TASK OBJECTIVE - Reproduce each of the lines word for word.

DATA SEGMENT -
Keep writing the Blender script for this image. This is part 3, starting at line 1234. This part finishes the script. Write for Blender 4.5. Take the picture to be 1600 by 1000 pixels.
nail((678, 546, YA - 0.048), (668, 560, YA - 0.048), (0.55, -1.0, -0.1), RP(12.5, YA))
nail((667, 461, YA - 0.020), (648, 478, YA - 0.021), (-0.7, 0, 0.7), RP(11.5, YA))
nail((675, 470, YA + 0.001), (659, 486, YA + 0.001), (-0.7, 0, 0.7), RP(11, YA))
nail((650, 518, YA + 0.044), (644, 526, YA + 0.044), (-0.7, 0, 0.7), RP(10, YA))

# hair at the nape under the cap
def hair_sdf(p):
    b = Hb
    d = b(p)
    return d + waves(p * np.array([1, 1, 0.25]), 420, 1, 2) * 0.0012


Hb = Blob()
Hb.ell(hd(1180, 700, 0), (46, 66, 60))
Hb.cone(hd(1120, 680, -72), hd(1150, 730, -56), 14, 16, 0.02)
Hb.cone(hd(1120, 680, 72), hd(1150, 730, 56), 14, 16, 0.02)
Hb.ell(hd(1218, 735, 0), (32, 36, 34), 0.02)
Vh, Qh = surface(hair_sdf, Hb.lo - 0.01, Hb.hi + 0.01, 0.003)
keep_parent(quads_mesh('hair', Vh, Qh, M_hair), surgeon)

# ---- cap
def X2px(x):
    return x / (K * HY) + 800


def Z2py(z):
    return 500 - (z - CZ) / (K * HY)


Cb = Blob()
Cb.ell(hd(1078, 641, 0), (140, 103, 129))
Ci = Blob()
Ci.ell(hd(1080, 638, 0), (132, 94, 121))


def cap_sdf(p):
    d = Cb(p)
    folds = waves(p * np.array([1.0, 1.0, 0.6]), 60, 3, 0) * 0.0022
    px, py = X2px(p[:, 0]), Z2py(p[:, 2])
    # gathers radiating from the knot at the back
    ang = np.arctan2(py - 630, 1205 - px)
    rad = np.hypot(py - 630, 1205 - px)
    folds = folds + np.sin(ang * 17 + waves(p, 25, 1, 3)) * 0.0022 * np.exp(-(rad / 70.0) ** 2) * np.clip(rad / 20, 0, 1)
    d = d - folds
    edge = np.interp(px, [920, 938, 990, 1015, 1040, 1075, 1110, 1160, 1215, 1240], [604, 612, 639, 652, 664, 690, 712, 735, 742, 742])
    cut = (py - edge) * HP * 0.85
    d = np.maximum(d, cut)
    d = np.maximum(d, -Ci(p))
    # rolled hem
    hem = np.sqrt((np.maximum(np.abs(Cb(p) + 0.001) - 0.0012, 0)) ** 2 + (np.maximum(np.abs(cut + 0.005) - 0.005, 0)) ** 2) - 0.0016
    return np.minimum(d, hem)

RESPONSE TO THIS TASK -
Keep writing the Blender script for this image. This is part 3, starting at line 1234. This part finishes the script. Write for Blender 4.5. Take the picture to be 1600 by 1000 pixels.
nail((678, 546, YA - 0.048), (668, 560, YA - 0.048), (0.55, -1.0, -0.1), RP(12.5, YA))
nail((667, 461, YA - 0.020), (648, 478, YA - 0.021), (-0.7, 0, 0.7), RP(11.5, YA))
nail((675, 470, YA + 0.001), (659, 486, YA + 0.001), (-0.7, 0, 0.7), RP(11, YA))
nail((650, 518, YA + 0.044), (644, 526, YA + 0.044), (-0.7, 0, 0.7), RP(10, YA))

# hair at the nape under the cap
def hair_sdf(p):
    b = Hb
    d = b(p)
    return d + waves(p * np.array([1, 1, 0.25]), 420, 1, 2) * 0.0012


Hb = Blob()
Hb.ell(hd(1180, 700, 0), (46, 66, 60))
Hb.cone(hd(1120, 680, -72), hd(1150, 730, -56), 14, 16, 0.02)
Hb.cone(hd(1120, 680, 72), hd(1150, 730, 56), 14, 16, 0.02)
Hb.ell(hd(1218, 735, 0), (32, 36, 34), 0.02)
Vh, Qh = surface(hair_sdf, Hb.lo - 0.01, Hb.hi + 0.01, 0.003)
keep_parent(quads_mesh('hair', Vh, Qh, M_hair), surgeon)

# ---- cap
def X2px(x):
    return x / (K * HY) + 800


def Z2py(z):
    return 500 - (z - CZ) / (K * HY)


Cb = Blob()
Cb.ell(hd(1078, 641, 0), (140, 103, 129))
Ci = Blob()
Ci.ell(hd(1080, 638, 0), (132, 94, 121))


def cap_sdf(p):
    d = Cb(p)
    folds = waves(p * np.array([1.0, 1.0, 0.6]), 60, 3, 0) * 0.0022
    px, py = X2px(p[:, 0]), Z2py(p[:, 2])
    # gathers radiating from the knot at the back
    ang = np.arctan2(py - 630, 1205 - px)
    rad = np.hypot(py - 630, 1205 - px)
    folds = folds + np.sin(ang * 17 + waves(p, 25, 1, 3)) * 0.0022 * np.exp(-(rad / 70.0) ** 2) * np.clip(rad / 20, 0, 1)
    d = d - folds
    edge = np.interp(px, [920, 938, 990, 1015, 1040, 1075, 1110, 1160, 1215, 1240], [604, 612, 639, 652, 664, 690, 712, 735, 742, 742])
    cut = (py - edge) * HP * 0.85
    d = np.maximum(d, cut)
    d = np.maximum(d, -Ci(p))
    # rolled hem
    hem = np.sqrt((np.maximum(np.abs(Cb(p) + 0.001) - 0.0012, 0)) ** 2 + (np.maximum(np.abs(cut + 0.005) - 0.005, 0)) ** 2) - 0.0016
    return np.minimum(d, hem)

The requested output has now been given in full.